• [WHAT TO DO]
Reproduce each line of the listing exactly.

________

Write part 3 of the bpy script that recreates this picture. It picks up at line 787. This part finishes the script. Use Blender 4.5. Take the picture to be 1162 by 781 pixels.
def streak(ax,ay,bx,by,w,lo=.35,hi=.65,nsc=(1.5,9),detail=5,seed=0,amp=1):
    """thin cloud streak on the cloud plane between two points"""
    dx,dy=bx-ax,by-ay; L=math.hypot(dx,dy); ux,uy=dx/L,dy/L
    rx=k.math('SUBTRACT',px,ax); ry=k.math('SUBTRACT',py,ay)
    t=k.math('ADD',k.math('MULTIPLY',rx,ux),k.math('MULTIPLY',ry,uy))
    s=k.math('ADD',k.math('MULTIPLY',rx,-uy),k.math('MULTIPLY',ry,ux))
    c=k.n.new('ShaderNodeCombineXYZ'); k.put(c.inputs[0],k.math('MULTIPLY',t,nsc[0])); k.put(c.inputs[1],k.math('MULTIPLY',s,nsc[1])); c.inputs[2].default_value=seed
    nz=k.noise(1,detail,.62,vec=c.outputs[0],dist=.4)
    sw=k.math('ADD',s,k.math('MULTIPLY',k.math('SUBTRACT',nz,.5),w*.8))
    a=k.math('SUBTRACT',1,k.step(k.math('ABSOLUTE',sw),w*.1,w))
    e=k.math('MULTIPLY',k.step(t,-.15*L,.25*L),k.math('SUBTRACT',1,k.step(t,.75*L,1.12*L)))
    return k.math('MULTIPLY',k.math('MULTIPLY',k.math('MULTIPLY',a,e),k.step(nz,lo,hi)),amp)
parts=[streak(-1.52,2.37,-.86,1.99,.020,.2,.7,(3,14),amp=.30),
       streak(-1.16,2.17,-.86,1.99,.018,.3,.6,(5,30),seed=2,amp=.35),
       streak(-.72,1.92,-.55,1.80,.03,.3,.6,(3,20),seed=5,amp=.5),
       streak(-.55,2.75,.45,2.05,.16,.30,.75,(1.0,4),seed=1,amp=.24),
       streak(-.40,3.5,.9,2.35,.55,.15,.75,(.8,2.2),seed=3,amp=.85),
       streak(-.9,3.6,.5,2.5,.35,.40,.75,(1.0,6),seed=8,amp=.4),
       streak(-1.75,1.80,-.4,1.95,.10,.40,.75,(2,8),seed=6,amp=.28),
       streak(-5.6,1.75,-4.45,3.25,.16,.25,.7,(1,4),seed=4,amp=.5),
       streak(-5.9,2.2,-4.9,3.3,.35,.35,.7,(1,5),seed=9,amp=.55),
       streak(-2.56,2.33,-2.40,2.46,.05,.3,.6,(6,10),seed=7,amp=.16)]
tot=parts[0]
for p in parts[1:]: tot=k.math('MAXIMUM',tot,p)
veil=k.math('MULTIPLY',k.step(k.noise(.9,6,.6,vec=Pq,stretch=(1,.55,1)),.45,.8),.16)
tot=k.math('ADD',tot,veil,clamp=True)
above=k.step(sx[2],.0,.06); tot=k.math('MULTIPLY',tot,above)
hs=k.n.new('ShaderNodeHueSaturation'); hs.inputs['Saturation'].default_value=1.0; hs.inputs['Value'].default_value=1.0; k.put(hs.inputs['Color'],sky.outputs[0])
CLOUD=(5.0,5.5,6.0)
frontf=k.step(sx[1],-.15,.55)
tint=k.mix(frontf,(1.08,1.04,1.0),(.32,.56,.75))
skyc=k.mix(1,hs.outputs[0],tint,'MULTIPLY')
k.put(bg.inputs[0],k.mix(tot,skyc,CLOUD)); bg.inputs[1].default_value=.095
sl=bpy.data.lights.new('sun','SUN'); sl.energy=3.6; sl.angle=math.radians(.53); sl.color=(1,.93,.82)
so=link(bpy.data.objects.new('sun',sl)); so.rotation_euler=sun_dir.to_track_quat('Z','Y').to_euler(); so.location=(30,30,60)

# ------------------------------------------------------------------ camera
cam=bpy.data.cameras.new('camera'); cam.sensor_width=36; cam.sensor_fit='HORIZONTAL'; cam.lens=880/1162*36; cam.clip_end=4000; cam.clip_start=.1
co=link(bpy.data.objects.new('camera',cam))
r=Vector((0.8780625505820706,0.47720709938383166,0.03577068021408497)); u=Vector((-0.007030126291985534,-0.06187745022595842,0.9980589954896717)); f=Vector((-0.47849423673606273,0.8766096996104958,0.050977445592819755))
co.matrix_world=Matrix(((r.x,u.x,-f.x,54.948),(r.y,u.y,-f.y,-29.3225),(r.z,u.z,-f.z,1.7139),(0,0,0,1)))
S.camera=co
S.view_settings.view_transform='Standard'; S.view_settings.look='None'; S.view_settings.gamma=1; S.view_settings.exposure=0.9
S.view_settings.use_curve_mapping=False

________

• [ANSWER TO THE TASK]
Write part 3 of the bpy script that recreates this picture. It picks up at line 787. This part finishes the script. Use Blender 4.5. Take the picture to be 1162 by 781 pixels.
def streak(ax,ay,bx,by,w,lo=.35,hi=.65,nsc=(1.5,9),detail=5,seed=0,amp=1):
    """thin cloud streak on the cloud plane between two points"""
    dx,dy=bx-ax,by-ay; L=math.hypot(dx,dy); ux,uy=dx/L,dy/L
    rx=k.math('SUBTRACT',px,ax); ry=k.math('SUBTRACT',py,ay)
    t=k.math('ADD',k.math('MULTIPLY',rx,ux),k.math('MULTIPLY',ry,uy))
    s=k.math('ADD',k.math('MULTIPLY',rx,-uy),k.math('MULTIPLY',ry,ux))
    c=k.n.new('ShaderNodeCombineXYZ'); k.put(c.inputs[0],k.math('MULTIPLY',t,nsc[0])); k.put(c.inputs[1],k.math('MULTIPLY',s,nsc[1])); c.inputs[2].default_value=seed
    nz=k.noise(1,detail,.62,vec=c.outputs[0],dist=.4)
    sw=k.math('ADD',s,k.math('MULTIPLY',k.math('SUBTRACT',nz,.5),w*.8))
    a=k.math('SUBTRACT',1,k.step(k.math('ABSOLUTE',sw),w*.1,w))
    e=k.math('MULTIPLY',k.step(t,-.15*L,.25*L),k.math('SUBTRACT',1,k.step(t,.75*L,1.12*L)))
    return k.math('MULTIPLY',k.math('MULTIPLY',k.math('MULTIPLY',a,e),k.step(nz,lo,hi)),amp)
parts=[streak(-1.52,2.37,-.86,1.99,.020,.2,.7,(3,14),amp=.30),
       streak(-1.16,2.17,-.86,1.99,.018,.3,.6,(5,30),seed=2,amp=.35),
       streak(-.72,1.92,-.55,1.80,.03,.3,.6,(3,20),seed=5,amp=.5),
       streak(-.55,2.75,.45,2.05,.16,.30,.75,(1.0,4),seed=1,amp=.24),
       streak(-.40,3.5,.9,2.35,.55,.15,.75,(.8,2.2),seed=3,amp=.85),
       streak(-.9,3.6,.5,2.5,.35,.40,.75,(1.0,6),seed=8,amp=.4),
       streak(-1.75,1.80,-.4,1.95,.10,.40,.75,(2,8),seed=6,amp=.28),
       streak(-5.6,1.75,-4.45,3.25,.16,.25,.7,(1,4),seed=4,amp=.5),
       streak(-5.9,2.2,-4.9,3.3,.35,.35,.7,(1,5),seed=9,amp=.55),
       streak(-2.56,2.33,-2.40,2.46,.05,.3,.6,(6,10),seed=7,amp=.16)]
tot=parts[0]
for p in parts[1:]: tot=k.math('MAXIMUM',tot,p)
veil=k.math('MULTIPLY',k.step(k.noise(.9,6,.6,vec=Pq,stretch=(1,.55,1)),.45,.8),.16)
tot=k.math('ADD',tot,veil,clamp=True)
above=k.step(sx[2],.0,.06); tot=k.math('MULTIPLY',tot,above)
hs=k.n.new('ShaderNodeHueSaturation'); hs.inputs['Saturation'].default_value=1.0; hs.inputs['Value'].default_value=1.0; k.put(hs.inputs['Color'],sky.outputs[0])
CLOUD=(5.0,5.5,6.0)
frontf=k.step(sx[1],-.15,.55)
tint=k.mix(frontf,(1.08,1.04,1.0),(.32,.56,.75))
skyc=k.mix(1,hs.outputs[0],tint,'MULTIPLY')
k.put(bg.inputs[0],k.mix(tot,skyc,CLOUD)); bg.inputs[1].default_value=.095
sl=bpy.data.lights.new('sun','SUN'); sl.energy=3.6; sl.angle=math.radians(.53); sl.color=(1,.93,.82)
so=link(bpy.data.objects.new('sun',sl)); so.rotation_euler=sun_dir.to_track_quat('Z','Y').to_euler(); so.location=(30,30,60)

# ------------------------------------------------------------------ camera
cam=bpy.data.cameras.new('camera'); cam.sensor_width=36; cam.sensor_fit='HORIZONTAL'; cam.lens=880/1162*36; cam.clip_end=4000; cam.clip_start=.1
co=link(bpy.data.objects.new('camera',cam))
r=Vector((0.8780625505820706,0.47720709938383166,0.03577068021408497)); u=Vector((-0.007030126291985534,-0.06187745022595842,0.9980589954896717)); f=Vector((-0.47849423673606273,0.8766096996104958,0.050977445592819755))
co.matrix_world=Matrix(((r.x,u.x,-f.x,54.948),(r.y,u.y,-f.y,-29.3225),(r.z,u.z,-f.z,1.7139),(0,0,0,1)))
S.camera=co
S.view_settings.view_transform='Standard'; S.view_settings.look='None'; S.view_settings.gamma=1; S.view_settings.exposure=0.9
S.view_settings.use_curve_mapping=False